> **REQUIREMENT**:
Write out exactly the lines from the start of the entries through the one that contains "wbg.inputs['Strength'].default_value = 4.9", including both.
— START OF RECORDS —
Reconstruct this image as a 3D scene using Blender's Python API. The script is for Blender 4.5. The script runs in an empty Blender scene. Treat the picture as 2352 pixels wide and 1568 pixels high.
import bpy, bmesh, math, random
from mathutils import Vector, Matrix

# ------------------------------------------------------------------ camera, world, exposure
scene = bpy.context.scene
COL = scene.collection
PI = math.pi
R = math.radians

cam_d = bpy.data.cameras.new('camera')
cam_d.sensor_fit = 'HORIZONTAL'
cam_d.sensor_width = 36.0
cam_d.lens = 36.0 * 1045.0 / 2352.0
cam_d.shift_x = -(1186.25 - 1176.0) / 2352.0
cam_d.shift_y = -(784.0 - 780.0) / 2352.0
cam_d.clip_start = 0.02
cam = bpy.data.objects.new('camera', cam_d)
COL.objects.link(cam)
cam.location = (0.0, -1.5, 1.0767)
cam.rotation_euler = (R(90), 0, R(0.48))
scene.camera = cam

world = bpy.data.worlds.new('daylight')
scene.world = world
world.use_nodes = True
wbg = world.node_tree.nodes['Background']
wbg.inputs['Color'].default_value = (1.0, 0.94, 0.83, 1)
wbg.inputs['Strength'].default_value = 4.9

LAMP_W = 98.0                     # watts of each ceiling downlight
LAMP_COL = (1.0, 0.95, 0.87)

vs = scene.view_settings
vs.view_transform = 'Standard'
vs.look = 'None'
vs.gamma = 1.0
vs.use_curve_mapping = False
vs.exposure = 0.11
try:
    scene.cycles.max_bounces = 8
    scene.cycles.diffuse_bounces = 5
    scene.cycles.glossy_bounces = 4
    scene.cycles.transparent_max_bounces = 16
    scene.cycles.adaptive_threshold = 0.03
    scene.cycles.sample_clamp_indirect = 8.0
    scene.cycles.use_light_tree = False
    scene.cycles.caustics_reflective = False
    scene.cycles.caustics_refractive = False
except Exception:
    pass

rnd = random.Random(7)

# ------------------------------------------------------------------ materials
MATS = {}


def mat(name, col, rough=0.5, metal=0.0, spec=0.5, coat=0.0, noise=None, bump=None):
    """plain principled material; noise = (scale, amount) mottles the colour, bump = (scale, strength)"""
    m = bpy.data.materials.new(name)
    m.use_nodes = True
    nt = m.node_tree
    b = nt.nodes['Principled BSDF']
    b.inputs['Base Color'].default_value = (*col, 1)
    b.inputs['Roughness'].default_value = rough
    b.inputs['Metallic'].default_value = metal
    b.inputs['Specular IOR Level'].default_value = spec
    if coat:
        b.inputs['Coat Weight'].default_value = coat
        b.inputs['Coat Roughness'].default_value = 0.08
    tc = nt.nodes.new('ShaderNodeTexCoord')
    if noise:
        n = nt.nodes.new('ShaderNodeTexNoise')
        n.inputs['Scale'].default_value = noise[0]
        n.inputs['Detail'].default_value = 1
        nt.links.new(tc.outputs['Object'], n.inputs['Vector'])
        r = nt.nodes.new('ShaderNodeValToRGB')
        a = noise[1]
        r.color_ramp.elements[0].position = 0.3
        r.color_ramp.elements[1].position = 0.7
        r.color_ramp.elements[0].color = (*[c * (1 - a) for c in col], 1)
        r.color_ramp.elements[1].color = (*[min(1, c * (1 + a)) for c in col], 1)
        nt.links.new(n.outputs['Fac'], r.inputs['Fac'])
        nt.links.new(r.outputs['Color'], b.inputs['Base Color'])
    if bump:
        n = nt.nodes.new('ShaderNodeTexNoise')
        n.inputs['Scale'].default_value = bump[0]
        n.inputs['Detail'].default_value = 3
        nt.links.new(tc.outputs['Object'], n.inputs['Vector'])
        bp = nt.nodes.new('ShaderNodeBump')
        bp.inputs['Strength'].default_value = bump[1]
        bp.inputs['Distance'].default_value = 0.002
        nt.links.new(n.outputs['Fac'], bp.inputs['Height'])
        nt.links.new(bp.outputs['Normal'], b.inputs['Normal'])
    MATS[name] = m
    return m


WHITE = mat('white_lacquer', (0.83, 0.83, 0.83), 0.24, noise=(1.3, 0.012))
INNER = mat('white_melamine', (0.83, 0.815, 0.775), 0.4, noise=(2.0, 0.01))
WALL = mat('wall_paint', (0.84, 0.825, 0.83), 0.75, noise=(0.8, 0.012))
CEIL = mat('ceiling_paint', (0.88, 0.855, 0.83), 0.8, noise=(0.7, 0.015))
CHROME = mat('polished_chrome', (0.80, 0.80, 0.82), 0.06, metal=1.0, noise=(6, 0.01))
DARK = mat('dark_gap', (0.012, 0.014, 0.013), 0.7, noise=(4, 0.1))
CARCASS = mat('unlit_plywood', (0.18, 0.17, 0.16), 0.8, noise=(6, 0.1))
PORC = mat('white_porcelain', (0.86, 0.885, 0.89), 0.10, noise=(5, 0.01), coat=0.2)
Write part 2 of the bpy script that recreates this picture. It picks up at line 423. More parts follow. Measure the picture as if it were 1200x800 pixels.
— END OF RECORDS —
> **THE OUTPUT**:
Reconstruct this image as a 3D scene using Blender's Python API. The script is for Blender 4.5. The script runs in an empty Blender scene. Treat the picture as 2352 pixels wide and 1568 pixels high.
import bpy, bmesh, math, random
from mathutils import Vector, Matrix

# ------------------------------------------------------------------ camera, world, exposure
scene = bpy.context.scene
COL = scene.collection
PI = math.pi
R = math.radians

cam_d = bpy.data.cameras.new('camera')
cam_d.sensor_fit = 'HORIZONTAL'
cam_d.sensor_width = 36.0
cam_d.lens = 36.0 * 1045.0 / 2352.0
cam_d.shift_x = -(1186.25 - 1176.0) / 2352.0
cam_d.shift_y = -(784.0 - 780.0) / 2352.0
cam_d.clip_start = 0.02
cam = bpy.data.objects.new('camera', cam_d)
COL.objects.link(cam)
cam.location = (0.0, -1.5, 1.0767)
cam.rotation_euler = (R(90), 0, R(0.48))
scene.camera = cam

world = bpy.data.worlds.new('daylight')
scene.world = world
world.use_nodes = True
wbg = world.node_tree.nodes['Background']
wbg.inputs['Color'].default_value = (1.0, 0.94, 0.83, 1)
wbg.inputs['Strength'].default_value = 4.9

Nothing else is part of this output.